Tailor-made 3D printing TPU/PLA composites for damping and energy absorption
R.F. Zu, Wenzheng Chen, Yicang Huang, Yujie Chen, Chengzhen Du, Qunfu Fan, Hua Li, Hezhou Liu
Abstract
• Developed 3D printing TPU/PLA composite filaments with enhanced damping and stiffness properties. • Achieved a damping peak value of 0.603 at room temperature and an effective damping temperature range exceeding 100 °C. • Printed a lattice structure resembling Kelvin foam demonstrating superior energy absorption performance. • Provided a new method for the application of damping materials in the field of 3D printing.

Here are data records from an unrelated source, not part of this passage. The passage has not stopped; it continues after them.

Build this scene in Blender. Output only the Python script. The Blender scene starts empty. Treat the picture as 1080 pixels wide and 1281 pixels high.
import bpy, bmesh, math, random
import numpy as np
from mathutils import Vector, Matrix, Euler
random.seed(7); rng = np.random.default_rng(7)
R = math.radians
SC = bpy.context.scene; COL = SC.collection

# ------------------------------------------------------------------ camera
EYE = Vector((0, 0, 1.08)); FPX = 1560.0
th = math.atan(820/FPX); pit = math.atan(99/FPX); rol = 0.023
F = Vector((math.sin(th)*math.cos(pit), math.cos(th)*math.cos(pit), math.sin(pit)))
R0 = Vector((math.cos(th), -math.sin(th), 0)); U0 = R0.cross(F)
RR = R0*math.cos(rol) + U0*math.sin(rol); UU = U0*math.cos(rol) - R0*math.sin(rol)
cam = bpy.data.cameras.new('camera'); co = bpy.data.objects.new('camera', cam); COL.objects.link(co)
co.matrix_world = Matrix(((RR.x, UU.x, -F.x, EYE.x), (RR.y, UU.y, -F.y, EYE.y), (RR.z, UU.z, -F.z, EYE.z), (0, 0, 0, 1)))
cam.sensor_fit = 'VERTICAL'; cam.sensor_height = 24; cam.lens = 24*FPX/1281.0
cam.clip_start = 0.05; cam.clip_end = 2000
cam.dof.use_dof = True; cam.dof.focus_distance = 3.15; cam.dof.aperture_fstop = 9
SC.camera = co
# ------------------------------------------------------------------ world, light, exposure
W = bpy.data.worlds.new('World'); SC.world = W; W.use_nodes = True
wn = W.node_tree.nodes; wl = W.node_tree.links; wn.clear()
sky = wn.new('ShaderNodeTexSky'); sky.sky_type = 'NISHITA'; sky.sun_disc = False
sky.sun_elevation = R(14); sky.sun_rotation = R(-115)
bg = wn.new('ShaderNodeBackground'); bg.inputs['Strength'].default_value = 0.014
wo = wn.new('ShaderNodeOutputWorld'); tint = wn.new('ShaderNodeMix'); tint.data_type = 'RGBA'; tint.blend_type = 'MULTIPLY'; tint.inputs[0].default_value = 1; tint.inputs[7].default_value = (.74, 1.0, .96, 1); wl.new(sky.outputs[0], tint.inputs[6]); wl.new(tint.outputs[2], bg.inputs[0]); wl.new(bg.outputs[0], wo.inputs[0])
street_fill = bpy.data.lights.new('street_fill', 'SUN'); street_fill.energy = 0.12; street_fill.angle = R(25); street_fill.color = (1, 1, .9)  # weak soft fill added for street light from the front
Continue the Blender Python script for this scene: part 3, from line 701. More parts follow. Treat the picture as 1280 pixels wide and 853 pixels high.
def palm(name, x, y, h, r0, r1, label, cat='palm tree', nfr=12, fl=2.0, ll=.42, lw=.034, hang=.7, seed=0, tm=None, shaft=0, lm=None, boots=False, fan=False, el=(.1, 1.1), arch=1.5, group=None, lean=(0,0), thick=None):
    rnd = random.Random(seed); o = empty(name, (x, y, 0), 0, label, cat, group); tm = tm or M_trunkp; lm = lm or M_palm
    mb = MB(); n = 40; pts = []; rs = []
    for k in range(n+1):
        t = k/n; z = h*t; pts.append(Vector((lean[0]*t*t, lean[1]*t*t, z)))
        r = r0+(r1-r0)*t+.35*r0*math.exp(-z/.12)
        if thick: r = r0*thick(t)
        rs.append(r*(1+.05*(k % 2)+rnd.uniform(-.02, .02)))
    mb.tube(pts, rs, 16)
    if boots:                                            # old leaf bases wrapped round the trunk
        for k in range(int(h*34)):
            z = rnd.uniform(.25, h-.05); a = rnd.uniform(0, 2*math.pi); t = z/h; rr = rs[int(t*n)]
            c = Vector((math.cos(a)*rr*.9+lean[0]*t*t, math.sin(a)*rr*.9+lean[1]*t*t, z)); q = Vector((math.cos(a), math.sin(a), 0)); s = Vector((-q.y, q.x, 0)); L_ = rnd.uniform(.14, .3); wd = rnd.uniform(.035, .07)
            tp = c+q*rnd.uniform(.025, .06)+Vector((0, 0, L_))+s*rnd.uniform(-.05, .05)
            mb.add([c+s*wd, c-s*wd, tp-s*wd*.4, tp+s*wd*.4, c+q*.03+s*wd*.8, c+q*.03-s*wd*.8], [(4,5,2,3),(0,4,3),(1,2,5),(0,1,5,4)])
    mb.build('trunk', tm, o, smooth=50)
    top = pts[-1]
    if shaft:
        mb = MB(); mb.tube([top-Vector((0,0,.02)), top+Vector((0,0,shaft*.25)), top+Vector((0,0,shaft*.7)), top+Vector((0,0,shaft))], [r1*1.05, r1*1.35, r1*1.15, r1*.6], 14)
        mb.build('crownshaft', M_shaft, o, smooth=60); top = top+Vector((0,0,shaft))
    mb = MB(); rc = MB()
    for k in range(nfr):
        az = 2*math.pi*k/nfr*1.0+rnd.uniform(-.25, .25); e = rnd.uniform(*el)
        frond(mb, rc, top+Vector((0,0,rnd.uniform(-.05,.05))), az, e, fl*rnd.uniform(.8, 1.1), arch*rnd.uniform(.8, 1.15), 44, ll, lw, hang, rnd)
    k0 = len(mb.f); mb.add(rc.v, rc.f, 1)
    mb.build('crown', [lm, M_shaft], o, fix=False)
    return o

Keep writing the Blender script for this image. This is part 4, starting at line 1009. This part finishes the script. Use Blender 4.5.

Commercially available thermoplastic polyurethane (TPU) materials for 3D printing often exhibit inadequate damping properties, limiting their application in damping scenarios. However, 3D printing TPU filaments specifically engineered for enhanced damping performance frequently lack sufficient stiffness, causing printing continuity issues. To address these challenges, this study investigates the rational design of TPU composites by regulating TPU molecular structure and incorporating polylactic acid (PLA) to enhance both damping performance and stiffness. The results reveal that a prepolymer curing coefficient of 2.0, combined with a chain extender ratio of Dimethyl thio-toluene diamine (DMTDA) to 1,4-Butanediol (BDO) at 5:5, optimizes the damping and mechanical properties of the TPU material. Furthermore, by incorporating 30 wt% PLA particles into the TPU matrix, the obtained TPU7/PLA3 composite filament has excellent printability and admirable damping properties with a peak damping value of 0.60 around room temperature and an effective damping temperature range exceeding 100 °C. A lattice structure resembling Kelvin foam was successfully fabricated using the TPU/PLA filaments, demonstrating superior damping performance compared to commercial TPU filaments and underscoring its potential for energy absorption applications.